In this respect, Bakan reminds me of a more left-wing version of Gerald Rosenberg's THE HOLLOW HOPE. Like Rosenberg, Bakan provides an interesting discussion about the limits of judicial decisions to influence social structures and practices. Of course, as in Rosenberg's case, there is the question of what it is reasonable to expect from a single institution of government; it is unlikely that any branch of government would be powerful enough single handedly to stem the tide of the social forces Bakan is considering. Bakan's conclusion of judicial incapacity should not be read as a study of unique incapacity for courts. Parliament and the provincial legislatures have not found a way to keep jobs from heading overseas either. Still, we may grant Bakan that the Canadian Supreme Court has been less "progressive" than the legislatures in striking down laws that limited campaign spending and penalized hate speech. And he may be right in predicting more decisions that advance individual rights over collective responsibility.

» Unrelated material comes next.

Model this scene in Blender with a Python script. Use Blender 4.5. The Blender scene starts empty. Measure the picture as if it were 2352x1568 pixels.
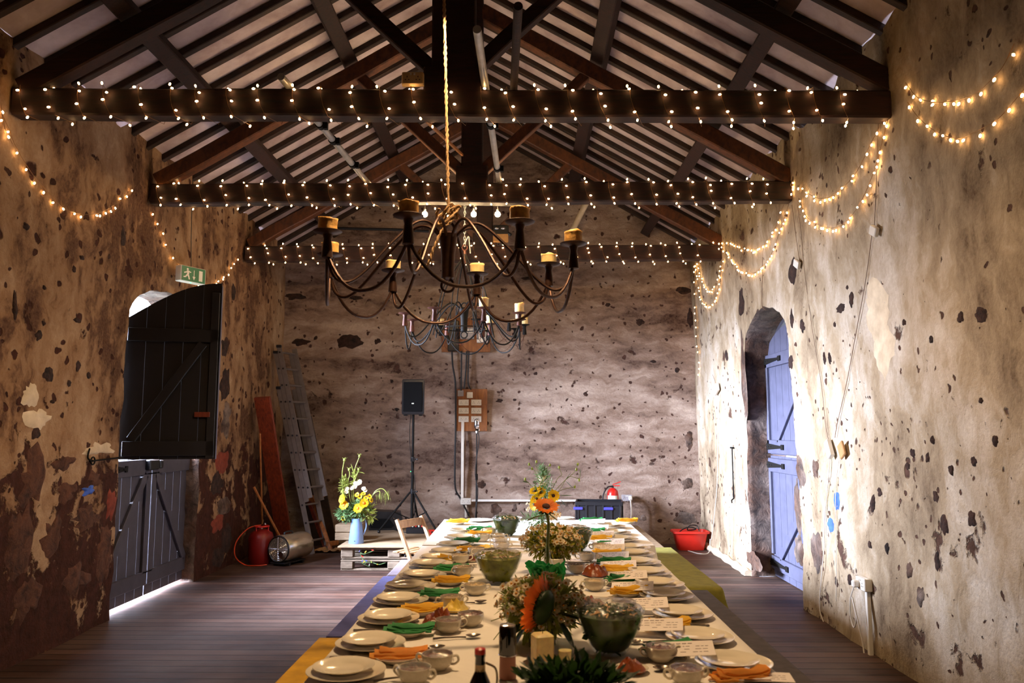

And yet, I think Bakan fails to appreciate how "progressive" the Canadian courts have really been. For example, the Supreme Court has interpreted human rights law to protect the rights of homosexuals, despite rather strong evidence that legislators did not intend to include discrimination based on sexual orientation among its proscriptions. The Court has also upheld Canada's laws against pornography (BUTLER) and the dismissal of a school teacher for spreading hate speech (KEEGSTRA), despite libertarian arguments for expression rights, based on the desire to protect women and ethnic minorities. Clearly, if Bakan were to compare Canadian case law with American decisions regarding these issues, he might be happier with the Charter and its interpretation by Canadian judges.

Students in U.S. universities might also benefit from a more comparative consideration of the arguments made by our own Supreme Court. Like many of my colleagues, I am continually frustrated that my students tend to dismiss perspectives that fall outside the narrow range of received American wisdom. In discussing a system that is not radically different from our own, Bakan's book provides an intriguingly different perspective that is both interesting and (at 152 pages of text) quickly readable for students. Many students may not like Bakan's political perspective; indeed I found his politics disagreeable, but challenging, in many places. But students who pay attention to the argument will not be able to dismiss it out of hand.

For U.S. readers like myself, I particularly recommend Chapter 2, entitled "Interpretation and Judicial Review," because of the left-wing judicial realism it provides. The arguments Bakan considers in this chapter are readily accessible to those familiar with the U.S. debate over activism and restraint. Rather than having to refer back to Holmes and Brandeis to find left-wing critics of judicial power, constitutional law instructors may now rely on Bakan's analysis to make the point that it is not only political conservatives who are alarmed by judicial review. Bakan's analysis of the logical problems encountered by those who trust judges to be restrained by law, rather than led by preference, is the best part of this book. Even those who reject his ideological bent will find a great deal of value in his critique of the idea of judicial restraint.

 
Reference

Gerald Rosenberg. 1991. THE HOLLOW HOPE. Chicago: University of Chicago Press.